Baylor University’s sexual assault scandal has cost plenty across campus. Everyone from the president to the athletic director and the coach is now gone for their roles in covering up and poorly responding to alleged criminal activity of players on the football team.
Now one more group is being punished for the stupidity of others — incoming freshmen football players.
According to a report from Fox Sports’ Bruce Feldman Wednesday night, Baylor is not letting freshmen out of their national letter of intent.
#Baylor isn't letting signees out of their LOIs. One FR's dad said he hopes BU reconsiders & does the right thing: https://t.co/cQJyCC9LDC
— Bruce Feldman (@BruceFeldmanCFB) June 2, 2016
The national letter of intent is a binding agreement between all college athletic departments, and signing it also binds the player to the school unless it releases said player from the commitment. In other extreme cases, many schools have let players out of their commitments, most notably during the Penn State/Jerry Sandusky scandal just a few years ago.

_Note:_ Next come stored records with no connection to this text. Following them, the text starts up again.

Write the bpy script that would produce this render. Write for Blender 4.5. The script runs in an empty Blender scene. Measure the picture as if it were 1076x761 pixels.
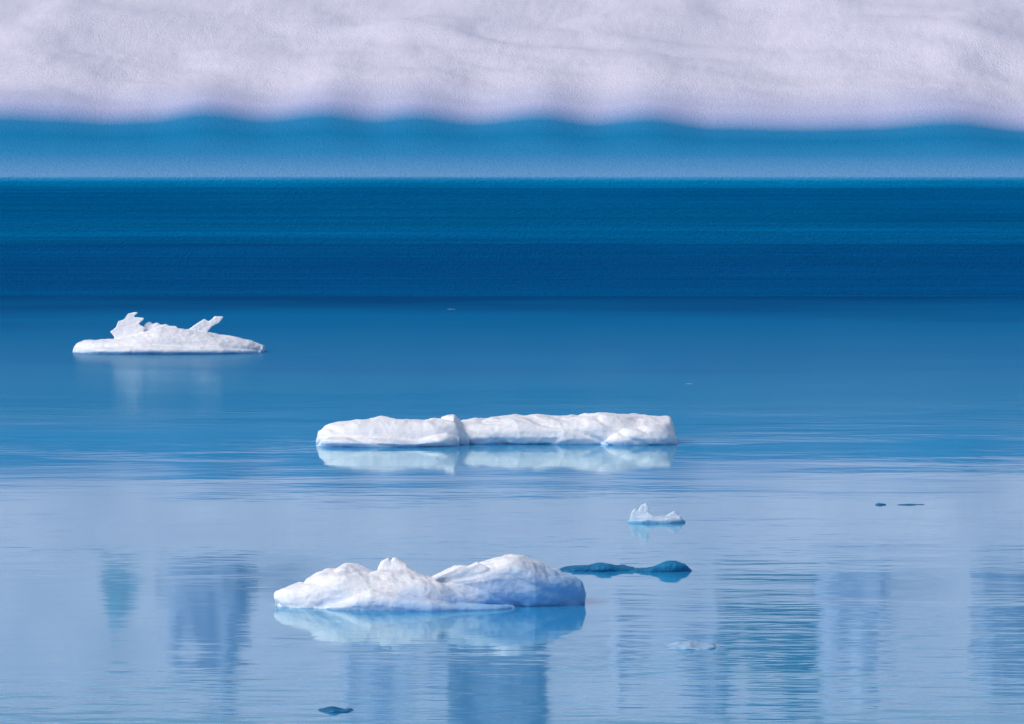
import bpy, bmesh, math, random
from mathutils import Vector, noise
random.seed(4)
S=bpy.context.scene
S.view_settings.view_transform='Standard'; S.view_settings.look='None'; S.view_settings.exposure=0

# ---------------- helpers
def new_mat(name):
    m=bpy.data.materials.new(name); m.use_nodes=True
    nt=m.node_tree; b=nt.nodes['Principled BSDF']
    return m,nt,b
def N(nt,t,**k):
    n=nt.nodes.new(t)
    for a,v in k.items():
        if a.startswith('i_'): n.inputs[a[2:].replace('_',' ')].default_value=v
        else: setattr(n,a,v)
    return n
def L(nt,a,b): nt.links.new(a,b)
def ramp(nt,stops,interp='LINEAR'):
    r=nt.nodes.new('ShaderNodeValToRGB'); cr=r.color_ramp; cr.interpolation=interp
    while len(cr.elements)<len(stops): cr.elements.new(0.5)
    for e,(p,c) in zip(cr.elements,stops):
        e.position=p; e.color=(*c,1)
    return r
def interp(pts,x,smooth=True):
    if x<=pts[0][0]: return pts[0][1]
    for (a,b),(c,d) in zip(pts,pts[1:]):
        if x<=c:
            t=(x-a)/(c-a)
            if smooth: t=t*t*(3-2*t)
            return b+(d-b)*t
    return pts[-1][1]
def fbm(x,y,z,o=4,g=0.5):
    a=1;f=1;s=0
    for i in range(o):
        s+=a*noise.noise(Vector((x*f,y*f,z*f+i*7.3))); a*=g; f*=2.03
    return s
def add_obj(name,me,mat=None,loc=(0,0,0)):
    o=bpy.data.objects.new(name,me); S.collection.objects.link(o); o.location=loc
    if mat: me.materials.append(mat)
    for p in me.polygons: p.use_smooth=True
    return o

# ---------------- sky and sun (thin overcast)
w=bpy.data.worlds.new("World"); S.world=w; w.use_nodes=True
nt=w.node_tree; bg=nt.nodes['Background']
sky=nt.nodes.new('ShaderNodeTexSky'); sky.sky_type='NISHITA'; sky.sun_disc=False
EL,AZ=math.radians(40),math.radians(243)
sky.sun_elevation=EL; sky.sun_rotation=AZ
sky.air_density=1.0; sky.dust_density=3.0; sky.ozone_density=1.5
L(nt,sky.outputs[0],bg.inputs[0]); bg.inputs[1].default_value=0.12
sl=bpy.data.lights.new('sun','SUN'); sl.energy=1.5; sl.angle=math.radians(18); sl.color=(1,.95,.9)
so=bpy.data.objects.new('sun',sl); S.collection.objects.link(so)
d=Vector((math.sin(AZ)*math.cos(EL),math.cos(AZ)*math.cos(EL),math.sin(EL)))
so.rotation_euler=d.to_track_quat('Z','Y').to_euler()

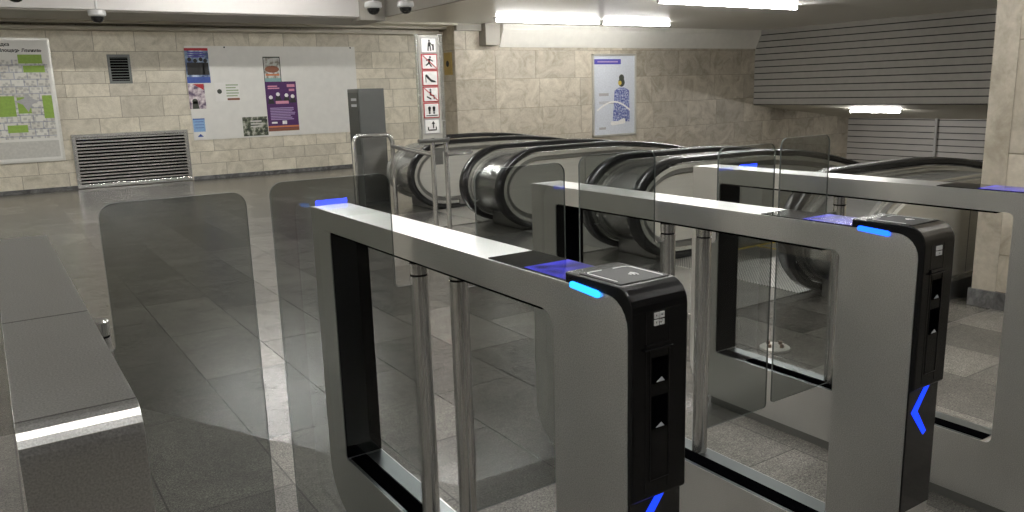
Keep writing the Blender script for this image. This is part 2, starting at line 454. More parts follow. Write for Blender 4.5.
# ------------------------------------------------------------ room shell
YW, YP, XC = 14.2, 13.6, 7.75          # back wall, poster wall, corner between them
def tiles(name, plane, val, a0, a1, rows, w, offs, mat, thick=.006, gap=.006, z0=0, facing=-1, wj=.0):
    """tiled wall: backing sheet of joint colour + one bevel-less slab per tile, in ONE mesh"""
    bm = bmesh.new(); lay = bm.faces.layers.int.new('m'); tl = bm.verts.layers.float_color.new('tint')
    def slab(u0, u1, v0, v1, d0, d1, mi, tint):
        n0 = len(bm.verts)
        before = set(bm.faces)
        if plane == 'y': box(bm, u0, u1, min(val + facing * d0, val + facing * d1), max(val + facing * d0, val + facing * d1), v0, v1)
        else: box(bm, min(val + facing * d0, val + facing * d1), max(val + facing * d0, val + facing * d1), u0, u1, v0, v1)
        bm.verts.ensure_lookup_table()
        for f in bm.faces:
            if f not in before: f[lay] = mi
        for v in list(bm.verts)[n0:]: v[tl] = (tint, tint, tint, 1)
    return bm, slab
def tiled_wall(name, plane, val, a0, a1, zlo, zhi, rows, w, mat, facing=-1, shift=0.):
    me_v, me_f, mi, tints = [], [], [], []
    def add(u0, u1, v0, v1, d0, d1, m_, t):
        b = len(me_v)
        for u in (u0, u1):
            for d in (d0, d1):
                for v in (v0, v1):
                    me_v.append((u, val + facing * d, v) if plane == 'y' else (val + facing * d, u, v)); tints.append(t)
        for f in ((0, 1, 3, 2), (4, 6, 7, 5), (0, 4, 5, 1), (2, 3, 7, 6), (0, 2, 6, 4), (1, 5, 7, 3)):
            me_f.append([b + i for i in f]); mi.append(m_)
    add(a0, a1, zlo, zhi, -.15, 0, 1, .5)
    z = zhi; k = 0; rnd = random.Random(name)
    while z > zlo + .02:
        h = rows[k % len(rows)]; lo = max(zlo, z - h)
        u = a0 - rnd.random() * w + shift
        while u < a1:
            ww = w * (1 + (rnd.random() - .5) * .12)
            p0, p1 = max(a0, u + .004), min(a1, u + ww - .004)
            if p1 - p0 > .03: add(p0, p1, lo + .004, z - .004, 0, .006, 0, rnd.random())
            u += ww
        z -= h; k += 1
    me = bpy.data.meshes.new(name); me.from_pydata(me_v, [], me_f)
    for p_, m_ in zip(me.polygons, mi): p_.material_index = m_
    at = me.color_attributes.new('tint', 'FLOAT_COLOR', 'POINT')
    for i, t in enumerate(tints): at.data[i].color = (t, t, t, 1)
    me.materials.append(M[mat]); me.materials.append(M['joint'])
    bm = bmesh.new(); bm.from_mesh(me); bmesh.ops.recalc_face_normals(bm, faces=bm.faces); bm.to_mesh(me); bm.free()
    o = bpy.data.objects.new(name, me); C.objects.link(o); o['kind'] = 'structure'
    return o

# floor: whole hall, with the escalator well left open and a sloping deck beyond
bm = bmesh.new()
def quad(bm, *p): bm.faces.new([bm.verts.new(v) for v in p])
box(bm, -4, 4.9, -4, 14.2, -.2, 0)
box(bm, 4.9, 6.2, 9.35, 14.2, -.2, 0)
box(bm, 4.9, 9, -4, 2.3, -.2, 0)
struct('floor', bm, 'floor')
bm = bmesh.new()
prism(bm, [(6.2, 0), (22, -8.4), (22, -9), (6.2, -.6)], 'y', 9.35, 13.6)
struct('trim_1', bm, 'grey_paint')                      # sloping deck beside the escalators
bm = bmesh.new()
prism(bm, [(4.9, -.2), (22, -10.5), (22, -10.8), (4.9, -.6)], 'y', 2.3, 9.35)
struct('trim_2', bm, 'joint')                           # bottom of the escalator well
tiled_wall('wall_back', 'y', YW, -4, XC, 0, 2.62, (.2, .31, .3, .19, .2, .335, .31, .31), .6, 'tile')
tiled_wall('wall_side', 'x', XC, YP, YW, 0, 2.62, (.5, .58, .58, .58, .6), .6, 'tile2', facing=-1)
tiled_wall('wall_poster', 'y', YP, XC, 22, -9, 2.62, (.5, .56, .58, .58), 1.02, 'tile2')
struct('wall_left', B((-4.15, -4, -4, YW, 0, 3.1)), 'cream_paint')
struct('wall_rear', B((-4, 9, -4.15, -4, 0, 3.1)), 'rear_paint')
struct('wall_right', B((9, 9.15, -4, 2.3, 0, 3.1)), 'cream_paint')
# ceilings
struct('ceiling', B((-4, 5.8, -4, YW, 3.0, 3.1), (5.8, 9.15, -4, 2.2, 3.0, 3.1)), 'ceiling_paint')
struct('trim_3', B((5.8, 22, 2.2, YP, 2.6, 2.72)), 'ribs')                     # ribbed metal ceiling over the escalators
struct('trim_4', B((5.74, 5.8, 2.2, 13.6, 2.56, 3.0), (5.8, 9.1, 2.14, 2.2, 2.56, 3.0)), 'grey_paint')  # its fascia
struct('trim_5', B((-4, 5.16, 12.0, 12.06, 2.52, 3.0)), 'white_paint')            # white fascia of the beam
struct('trim_6', B((-4, 5.16, 12.06, 13.25, 2.50, 3.0)), 'grey_paint')            # beam soffit
struct('trim_7', B((5.16, 5.40, 11.96, 12.3, 2.47, 3.0), (5.16, 5.74, 12.3, 13.3, 2.5, 3.0)), 'grey_paint')            # beam end post
struct('trim_8', B((-4, 5.74, 13.25, YW, 2.66, 2.74), (5.74, XC, 13.45, YW, 2.56, 2.66)), 'cream_paint')
struct('trim_9', B((-4, XC, 14.02, YW - .007, 2.43, 2.475), (-4, XC, 13.86, YW - .007, 2.52, 2.56)), 'cream_paint')
# sloping cove above the poster wall
bm = bmesh.new(); prism(bm, [(YP - .006, 2.17), (YP - .02, 2.17), (13.42, 2.5), (13.42, 2.6), (YP - .006, 2.6)], 'x', 8.75, 16.3)
struct('trim_10', bm, 'cream_light')
struct('trim_11', B((8.3, 8.62, 13.35, YP - .006, 2.2, 2.6), (XC, 8.3, 13.5, YP - .006, 2.47, 2.6)), 'grey_paint')
# pillar on the right with its skirting
tiled_wall('wall_pillar', 'x', 4.8, -1.5, 2.33, .1, 3.0, (.9, .58, .62, .58), 1.6, 'tile2', facing=-1)
struct('wall_pillar_return', B((4.79, 5.6, 2.2, 2.333, .1, 3.0)), 'tile2')
struct('baseboard_right', B((4.775, 4.8, -1.5, 2.345, 0, .1), (4.8, 5.6, 2.25, 2.345, 0, .1)), 'skirt_marble')
struct('baseboard_back', B((-4, 1.17, YW - .02, YW - .006, 0, .06), (2.92, XC, YW - .02, YW - .006, 0, .06)), 'skirt_marble')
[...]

According to Feldman’s report, seven current 2016 signees have asked for their release from the NLIs signed this past February, but are not being granted them as of this time. Here’s what Feldman wrote:
On Wednesday night FOX Sports spoke to Collis Cobb, the father of one of those seven players, Parrish Cobb, a highly regarded cornerback. The elder Cobb told FOX that they filed to get his son’s release from his LOI on Saturday, two days after Briles was let go, and someone in Baylor’s compliance office told him they weren’t willing to do it. Baylor has a 30-day deadline to respond to each recruit’s request for a release and without that release, the recruit is not allowed to have any contact with another school.
Cobb isn’t alone, as fellow 2016 signees J.P Urquidez, Jared Atkinson, Kameron Martin, Donovan Duvernay and Patrick Hudson and Devin Duvernay are all already requesting or planning on requesting their releases.
New interim Baylor head coach Jim Grobe has already hit the ground running and attempting to ease the concerns these players have, meeting with Cobb and his family this week. However, given all the turmoil and speculation around the program, many appear to have already made up their minds to leave.
The question is, will Baylor change course in the next 30 days, or will they hold steady with the current talk of not releasing the players?
Right now, this is just another bad PR move for a program with a massive image and legal problem on its hands. Not letting these players out of their commitments given all the facts now known just seems ridiculous and petty.
Letting the players decide if they want to stay, given all the uncertainty surrounding the program, just seems like the smart and right move for the players and for Baylor football. We’ll see if they come to that conclusion.